Rokaj, V., Wang, J., Sous, J., Penz, M., Ruggenthaler, M., & Rubio, A. (2023). Weakened Topological Protection of the Quantum Hall Effect in a Cavity. Physical Review Letters, 131(19): 196602. doi:10.1103/PhysRevLett.131.196602.


Cite as: https://hdl.handle.net/21.11116/0000-000D-30B7-E
Abstract
We study the quantum Hall effect in a two-dimensional homogeneous electron gas coupled to a quantum cavity field. As initially pointed out by Kohn, Galilean invariance for a homogeneous quantum Hall system implies that the electronic center of mass (c.m.) decouples from the electron-electron interaction, and the energy of the c.m. mode, also known as Kohn mode, is equal to the single particle cyclotron transition.

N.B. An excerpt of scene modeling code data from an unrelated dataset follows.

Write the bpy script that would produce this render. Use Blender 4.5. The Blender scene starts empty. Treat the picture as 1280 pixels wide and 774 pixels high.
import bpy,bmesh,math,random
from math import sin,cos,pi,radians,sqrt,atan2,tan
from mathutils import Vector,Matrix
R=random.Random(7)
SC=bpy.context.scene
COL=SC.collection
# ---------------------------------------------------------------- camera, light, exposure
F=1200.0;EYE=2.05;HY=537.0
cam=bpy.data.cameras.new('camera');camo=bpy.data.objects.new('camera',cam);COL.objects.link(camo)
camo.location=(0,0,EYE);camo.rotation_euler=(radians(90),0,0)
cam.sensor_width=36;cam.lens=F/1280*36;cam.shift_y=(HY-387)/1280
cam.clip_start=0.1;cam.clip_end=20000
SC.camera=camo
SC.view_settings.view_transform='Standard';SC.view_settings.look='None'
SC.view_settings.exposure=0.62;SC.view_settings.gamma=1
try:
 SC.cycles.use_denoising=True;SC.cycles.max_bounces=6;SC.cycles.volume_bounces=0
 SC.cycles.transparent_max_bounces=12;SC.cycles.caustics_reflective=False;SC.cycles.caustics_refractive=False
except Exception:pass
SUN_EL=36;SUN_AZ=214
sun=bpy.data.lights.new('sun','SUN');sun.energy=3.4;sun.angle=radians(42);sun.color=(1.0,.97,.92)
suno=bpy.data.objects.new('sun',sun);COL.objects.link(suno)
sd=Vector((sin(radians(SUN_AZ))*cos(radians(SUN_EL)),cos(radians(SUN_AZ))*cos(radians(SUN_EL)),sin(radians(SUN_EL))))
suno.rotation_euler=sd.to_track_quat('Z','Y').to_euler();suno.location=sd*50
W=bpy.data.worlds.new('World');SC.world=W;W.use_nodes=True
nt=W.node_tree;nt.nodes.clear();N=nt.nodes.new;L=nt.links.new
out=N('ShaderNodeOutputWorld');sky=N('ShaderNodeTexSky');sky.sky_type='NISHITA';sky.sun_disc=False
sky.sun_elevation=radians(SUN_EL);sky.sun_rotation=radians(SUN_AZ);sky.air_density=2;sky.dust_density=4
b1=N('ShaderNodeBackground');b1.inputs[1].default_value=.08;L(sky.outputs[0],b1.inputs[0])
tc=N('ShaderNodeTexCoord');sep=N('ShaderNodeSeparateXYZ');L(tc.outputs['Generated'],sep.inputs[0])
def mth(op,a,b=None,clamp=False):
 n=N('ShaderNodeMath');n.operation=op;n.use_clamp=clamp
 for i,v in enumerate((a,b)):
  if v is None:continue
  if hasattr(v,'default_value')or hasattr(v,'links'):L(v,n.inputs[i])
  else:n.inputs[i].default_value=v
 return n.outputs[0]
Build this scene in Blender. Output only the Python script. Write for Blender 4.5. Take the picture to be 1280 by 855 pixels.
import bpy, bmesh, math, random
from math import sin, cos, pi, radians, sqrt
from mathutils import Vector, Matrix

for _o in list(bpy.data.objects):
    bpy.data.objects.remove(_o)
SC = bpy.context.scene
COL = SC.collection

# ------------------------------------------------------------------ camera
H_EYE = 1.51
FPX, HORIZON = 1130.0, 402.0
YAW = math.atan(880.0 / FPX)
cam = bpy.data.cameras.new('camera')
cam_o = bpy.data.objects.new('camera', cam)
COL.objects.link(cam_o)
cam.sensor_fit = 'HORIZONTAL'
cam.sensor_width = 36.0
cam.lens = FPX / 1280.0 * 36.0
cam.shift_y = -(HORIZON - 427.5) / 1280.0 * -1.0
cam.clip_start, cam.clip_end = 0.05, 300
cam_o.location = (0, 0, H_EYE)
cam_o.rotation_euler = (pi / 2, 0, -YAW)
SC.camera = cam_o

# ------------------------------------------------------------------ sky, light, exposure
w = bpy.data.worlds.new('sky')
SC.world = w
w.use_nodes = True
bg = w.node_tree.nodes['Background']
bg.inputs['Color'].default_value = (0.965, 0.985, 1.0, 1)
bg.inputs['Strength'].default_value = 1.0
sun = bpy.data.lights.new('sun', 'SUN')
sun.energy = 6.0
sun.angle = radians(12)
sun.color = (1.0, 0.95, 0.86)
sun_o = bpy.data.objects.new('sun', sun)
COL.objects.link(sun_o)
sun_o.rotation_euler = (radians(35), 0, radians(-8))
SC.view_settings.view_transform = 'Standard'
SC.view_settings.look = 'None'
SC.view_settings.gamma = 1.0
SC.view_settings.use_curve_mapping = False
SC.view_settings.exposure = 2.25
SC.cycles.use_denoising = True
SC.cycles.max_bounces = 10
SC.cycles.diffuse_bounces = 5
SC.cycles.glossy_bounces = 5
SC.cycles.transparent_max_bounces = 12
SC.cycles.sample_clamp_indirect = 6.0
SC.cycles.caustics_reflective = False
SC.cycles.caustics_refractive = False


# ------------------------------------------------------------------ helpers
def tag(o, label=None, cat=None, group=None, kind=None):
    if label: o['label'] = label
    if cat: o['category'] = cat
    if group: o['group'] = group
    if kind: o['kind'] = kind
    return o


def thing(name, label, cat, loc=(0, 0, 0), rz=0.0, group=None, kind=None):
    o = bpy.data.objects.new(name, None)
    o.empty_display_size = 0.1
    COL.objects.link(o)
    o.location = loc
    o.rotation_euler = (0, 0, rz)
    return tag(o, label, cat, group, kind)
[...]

In this work, we point out that strong light-matter hybridization between the Kohn mode and the cavity photons gives rise to collective hybrid modes between the Landau levels and the photons. We provide the exact solution for the collective Landau polaritons and we demonstrate the weakening of topological protection at zero temperature due to the existence of the lower polariton mode which is softer than the Kohn mode. This provides an intrinsic mechanism for the recently observed topological breakdown of the quantum Hall effect in a cavity [F. Appugliese et al., Breakdown of topological protection by cavity vacuum fields in the integer quantum Hall effect, Science 375, 1030 (2022).]. Importantly, our theory predicts the cavity suppression of the thermal activation gap in the quantum Hall transport. Our work paves the way for future developments in cavity control of quantum materials.